**** DATASET RECORDS ****

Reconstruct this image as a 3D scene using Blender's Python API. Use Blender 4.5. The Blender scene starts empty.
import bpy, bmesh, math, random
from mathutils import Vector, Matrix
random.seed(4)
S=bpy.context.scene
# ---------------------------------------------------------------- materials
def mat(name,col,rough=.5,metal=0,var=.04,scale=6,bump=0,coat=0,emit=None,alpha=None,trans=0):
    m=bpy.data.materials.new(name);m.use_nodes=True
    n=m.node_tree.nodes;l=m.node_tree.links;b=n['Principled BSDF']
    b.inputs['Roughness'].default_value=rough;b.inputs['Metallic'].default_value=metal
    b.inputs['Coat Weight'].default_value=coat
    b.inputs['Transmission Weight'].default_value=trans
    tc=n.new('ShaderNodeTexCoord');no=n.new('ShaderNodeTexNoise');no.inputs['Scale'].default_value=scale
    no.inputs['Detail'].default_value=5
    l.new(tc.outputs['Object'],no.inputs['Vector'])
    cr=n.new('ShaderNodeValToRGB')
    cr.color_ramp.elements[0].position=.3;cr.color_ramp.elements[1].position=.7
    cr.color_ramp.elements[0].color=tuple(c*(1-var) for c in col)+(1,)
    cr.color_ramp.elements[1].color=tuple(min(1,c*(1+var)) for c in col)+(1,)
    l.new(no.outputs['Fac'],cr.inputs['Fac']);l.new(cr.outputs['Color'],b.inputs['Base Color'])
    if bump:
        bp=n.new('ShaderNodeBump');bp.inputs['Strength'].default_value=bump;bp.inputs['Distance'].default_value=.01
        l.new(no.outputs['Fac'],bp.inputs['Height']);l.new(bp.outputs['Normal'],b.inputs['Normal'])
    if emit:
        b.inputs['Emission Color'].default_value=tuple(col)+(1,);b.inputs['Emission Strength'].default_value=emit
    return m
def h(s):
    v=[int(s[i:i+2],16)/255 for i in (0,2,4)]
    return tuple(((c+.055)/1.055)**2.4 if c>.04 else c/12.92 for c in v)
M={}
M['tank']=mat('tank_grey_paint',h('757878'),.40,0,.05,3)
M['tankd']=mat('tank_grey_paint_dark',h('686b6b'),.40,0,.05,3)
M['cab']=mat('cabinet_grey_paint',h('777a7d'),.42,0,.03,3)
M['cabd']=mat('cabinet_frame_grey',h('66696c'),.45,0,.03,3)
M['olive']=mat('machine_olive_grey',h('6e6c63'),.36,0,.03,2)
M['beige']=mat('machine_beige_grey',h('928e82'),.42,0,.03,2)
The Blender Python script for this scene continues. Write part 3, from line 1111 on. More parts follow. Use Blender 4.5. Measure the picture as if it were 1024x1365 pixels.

****

▶ WORK INSTRUCTIONS
Repeat the material above in full, keeping every word.

▶ FINISHED ANSWER
Reconstruct this image as a 3D scene using Blender's Python API. Use Blender 4.5. The Blender scene starts empty.
import bpy, bmesh, math, random
from mathutils import Vector, Matrix
random.seed(4)
S=bpy.context.scene
# ---------------------------------------------------------------- materials
def mat(name,col,rough=.5,metal=0,var=.04,scale=6,bump=0,coat=0,emit=None,alpha=None,trans=0):
    m=bpy.data.materials.new(name);m.use_nodes=True
    n=m.node_tree.nodes;l=m.node_tree.links;b=n['Principled BSDF']
    b.inputs['Roughness'].default_value=rough;b.inputs['Metallic'].default_value=metal
    b.inputs['Coat Weight'].default_value=coat
    b.inputs['Transmission Weight'].default_value=trans
    tc=n.new('ShaderNodeTexCoord');no=n.new('ShaderNodeTexNoise');no.inputs['Scale'].default_value=scale
    no.inputs['Detail'].default_value=5
    l.new(tc.outputs['Object'],no.inputs['Vector'])
    cr=n.new('ShaderNodeValToRGB')
    cr.color_ramp.elements[0].position=.3;cr.color_ramp.elements[1].position=.7
    cr.color_ramp.elements[0].color=tuple(c*(1-var) for c in col)+(1,)
    cr.color_ramp.elements[1].color=tuple(min(1,c*(1+var)) for c in col)+(1,)
    l.new(no.outputs['Fac'],cr.inputs['Fac']);l.new(cr.outputs['Color'],b.inputs['Base Color'])
    if bump:
        bp=n.new('ShaderNodeBump');bp.inputs['Strength'].default_value=bump;bp.inputs['Distance'].default_value=.01
        l.new(no.outputs['Fac'],bp.inputs['Height']);l.new(bp.outputs['Normal'],b.inputs['Normal'])
    if emit:
        b.inputs['Emission Color'].default_value=tuple(col)+(1,);b.inputs['Emission Strength'].default_value=emit
    return m
def h(s):
    v=[int(s[i:i+2],16)/255 for i in (0,2,4)]
    return tuple(((c+.055)/1.055)**2.4 if c>.04 else c/12.92 for c in v)
M={}
M['tank']=mat('tank_grey_paint',h('757878'),.40,0,.05,3)
M['tankd']=mat('tank_grey_paint_dark',h('686b6b'),.40,0,.05,3)
M['cab']=mat('cabinet_grey_paint',h('777a7d'),.42,0,.03,3)
M['cabd']=mat('cabinet_frame_grey',h('66696c'),.45,0,.03,3)
M['olive']=mat('machine_olive_grey',h('6e6c63'),.36,0,.03,2)
M['beige']=mat('machine_beige_grey',h('928e82'),.42,0,.03,2)
The Blender Python script for this scene continues. Write part 3, from line 1111 on. More parts follow. Use Blender 4.5. Measure the picture as if it were 1024x1365 pixels.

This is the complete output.